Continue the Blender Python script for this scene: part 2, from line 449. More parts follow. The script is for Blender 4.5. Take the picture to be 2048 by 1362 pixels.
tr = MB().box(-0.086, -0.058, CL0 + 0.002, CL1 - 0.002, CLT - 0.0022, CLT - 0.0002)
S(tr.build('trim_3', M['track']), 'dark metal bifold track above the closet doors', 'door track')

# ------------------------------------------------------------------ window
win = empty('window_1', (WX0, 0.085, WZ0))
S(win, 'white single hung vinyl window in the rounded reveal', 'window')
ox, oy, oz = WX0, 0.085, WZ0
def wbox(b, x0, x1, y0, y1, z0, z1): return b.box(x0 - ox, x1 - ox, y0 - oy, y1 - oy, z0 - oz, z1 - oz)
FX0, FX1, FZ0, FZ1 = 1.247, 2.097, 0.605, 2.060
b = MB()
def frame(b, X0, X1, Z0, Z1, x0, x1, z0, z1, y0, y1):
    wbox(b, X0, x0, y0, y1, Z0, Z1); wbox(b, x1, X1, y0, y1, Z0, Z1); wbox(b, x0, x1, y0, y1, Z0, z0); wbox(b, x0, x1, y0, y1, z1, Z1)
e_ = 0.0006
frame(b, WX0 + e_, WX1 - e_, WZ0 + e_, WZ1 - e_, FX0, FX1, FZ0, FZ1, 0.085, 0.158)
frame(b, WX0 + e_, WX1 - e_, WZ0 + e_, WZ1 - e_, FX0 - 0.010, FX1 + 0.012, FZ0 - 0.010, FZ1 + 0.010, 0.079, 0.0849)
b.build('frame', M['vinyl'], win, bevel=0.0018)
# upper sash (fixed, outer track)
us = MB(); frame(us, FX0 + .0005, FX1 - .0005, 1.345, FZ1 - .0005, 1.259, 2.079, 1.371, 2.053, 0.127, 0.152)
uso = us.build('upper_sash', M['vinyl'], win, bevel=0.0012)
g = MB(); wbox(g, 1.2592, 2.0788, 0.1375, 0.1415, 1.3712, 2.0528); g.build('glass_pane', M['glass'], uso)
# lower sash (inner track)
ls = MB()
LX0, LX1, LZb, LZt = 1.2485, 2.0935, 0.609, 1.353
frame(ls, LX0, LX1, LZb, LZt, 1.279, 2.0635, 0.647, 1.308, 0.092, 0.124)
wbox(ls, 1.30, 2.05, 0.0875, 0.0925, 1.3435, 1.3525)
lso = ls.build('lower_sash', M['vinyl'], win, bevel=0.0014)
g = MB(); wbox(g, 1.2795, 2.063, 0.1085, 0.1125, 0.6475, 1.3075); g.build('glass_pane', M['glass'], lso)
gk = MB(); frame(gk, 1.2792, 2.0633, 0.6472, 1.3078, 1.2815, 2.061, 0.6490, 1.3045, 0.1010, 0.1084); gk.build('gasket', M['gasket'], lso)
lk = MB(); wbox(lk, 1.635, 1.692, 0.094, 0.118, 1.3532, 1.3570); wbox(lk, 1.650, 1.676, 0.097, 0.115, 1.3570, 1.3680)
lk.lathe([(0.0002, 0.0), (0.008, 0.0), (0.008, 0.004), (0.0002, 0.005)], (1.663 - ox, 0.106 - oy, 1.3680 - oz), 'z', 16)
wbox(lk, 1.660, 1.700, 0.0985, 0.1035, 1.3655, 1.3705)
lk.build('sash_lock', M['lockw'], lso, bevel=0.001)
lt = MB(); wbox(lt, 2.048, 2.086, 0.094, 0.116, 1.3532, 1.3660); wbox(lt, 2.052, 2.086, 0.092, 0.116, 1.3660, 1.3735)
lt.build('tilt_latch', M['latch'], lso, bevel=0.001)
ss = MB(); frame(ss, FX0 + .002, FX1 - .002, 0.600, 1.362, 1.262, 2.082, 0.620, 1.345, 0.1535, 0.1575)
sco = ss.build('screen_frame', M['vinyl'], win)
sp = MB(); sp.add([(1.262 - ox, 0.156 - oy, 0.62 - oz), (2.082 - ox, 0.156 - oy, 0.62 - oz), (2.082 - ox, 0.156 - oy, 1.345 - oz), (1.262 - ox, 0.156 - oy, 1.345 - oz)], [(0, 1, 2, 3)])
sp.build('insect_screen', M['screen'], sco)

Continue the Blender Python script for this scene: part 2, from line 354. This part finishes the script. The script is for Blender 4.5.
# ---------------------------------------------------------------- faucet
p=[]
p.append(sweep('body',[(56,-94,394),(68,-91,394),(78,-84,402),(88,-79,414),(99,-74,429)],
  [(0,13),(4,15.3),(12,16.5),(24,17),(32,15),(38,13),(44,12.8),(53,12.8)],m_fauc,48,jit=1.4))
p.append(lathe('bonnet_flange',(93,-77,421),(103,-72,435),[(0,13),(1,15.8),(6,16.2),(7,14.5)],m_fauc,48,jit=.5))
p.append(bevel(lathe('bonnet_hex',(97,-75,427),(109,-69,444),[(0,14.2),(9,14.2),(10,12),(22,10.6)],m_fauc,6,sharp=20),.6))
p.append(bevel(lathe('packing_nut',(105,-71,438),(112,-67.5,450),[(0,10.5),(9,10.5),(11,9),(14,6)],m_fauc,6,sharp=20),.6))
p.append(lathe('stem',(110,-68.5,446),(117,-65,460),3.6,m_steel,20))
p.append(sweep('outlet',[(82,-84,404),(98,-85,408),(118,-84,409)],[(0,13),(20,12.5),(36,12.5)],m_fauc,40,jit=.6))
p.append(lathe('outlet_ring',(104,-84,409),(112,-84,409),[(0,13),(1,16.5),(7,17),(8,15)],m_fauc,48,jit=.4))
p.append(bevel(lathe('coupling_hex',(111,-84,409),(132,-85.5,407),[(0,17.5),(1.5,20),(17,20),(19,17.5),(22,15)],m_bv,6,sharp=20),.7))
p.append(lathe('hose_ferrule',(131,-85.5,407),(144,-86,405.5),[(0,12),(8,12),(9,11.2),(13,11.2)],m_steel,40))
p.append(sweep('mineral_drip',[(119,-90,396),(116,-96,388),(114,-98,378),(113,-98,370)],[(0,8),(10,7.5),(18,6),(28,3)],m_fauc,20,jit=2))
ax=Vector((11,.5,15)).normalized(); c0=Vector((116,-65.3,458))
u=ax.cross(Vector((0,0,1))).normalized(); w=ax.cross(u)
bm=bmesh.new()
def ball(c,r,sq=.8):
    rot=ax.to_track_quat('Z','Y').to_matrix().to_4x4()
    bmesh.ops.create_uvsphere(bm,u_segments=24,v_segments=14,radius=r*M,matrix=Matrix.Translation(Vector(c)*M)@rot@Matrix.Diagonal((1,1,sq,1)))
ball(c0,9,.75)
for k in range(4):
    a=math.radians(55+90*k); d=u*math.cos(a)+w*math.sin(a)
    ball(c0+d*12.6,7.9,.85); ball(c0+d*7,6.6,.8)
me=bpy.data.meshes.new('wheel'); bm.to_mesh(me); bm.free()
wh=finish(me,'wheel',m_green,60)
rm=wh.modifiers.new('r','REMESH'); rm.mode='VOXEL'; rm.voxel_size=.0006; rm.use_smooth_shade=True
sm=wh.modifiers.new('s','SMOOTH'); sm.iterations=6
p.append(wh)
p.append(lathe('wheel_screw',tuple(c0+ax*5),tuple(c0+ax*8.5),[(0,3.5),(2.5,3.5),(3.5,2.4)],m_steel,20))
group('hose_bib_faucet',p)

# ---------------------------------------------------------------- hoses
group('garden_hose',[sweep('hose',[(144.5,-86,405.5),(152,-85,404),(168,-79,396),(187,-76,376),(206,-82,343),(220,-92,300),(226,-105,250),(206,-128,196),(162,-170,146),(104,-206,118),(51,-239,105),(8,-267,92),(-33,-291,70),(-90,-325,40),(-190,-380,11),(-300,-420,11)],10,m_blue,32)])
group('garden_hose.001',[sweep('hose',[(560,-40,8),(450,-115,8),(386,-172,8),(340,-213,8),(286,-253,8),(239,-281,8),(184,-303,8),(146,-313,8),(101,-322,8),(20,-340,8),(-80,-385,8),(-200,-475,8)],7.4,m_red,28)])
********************
## AIM
Repeat, exactly and only, the lines from the beginning of the material through the line that contains "S(tr.build('trim_3', M['track']), 'dark".

## WRITTEN REPLY
Continue the Blender Python script for this scene: part 2, from line 449. More parts follow. The script is for Blender 4.5. Take the picture to be 2048 by 1362 pixels.
tr = MB().box(-0.086, -0.058, CL0 + 0.002, CL1 - 0.002, CLT - 0.0022, CLT - 0.0002)
S(tr.build('trim_3', M['track']), 'dark metal bifold track above the closet doors', 'door track')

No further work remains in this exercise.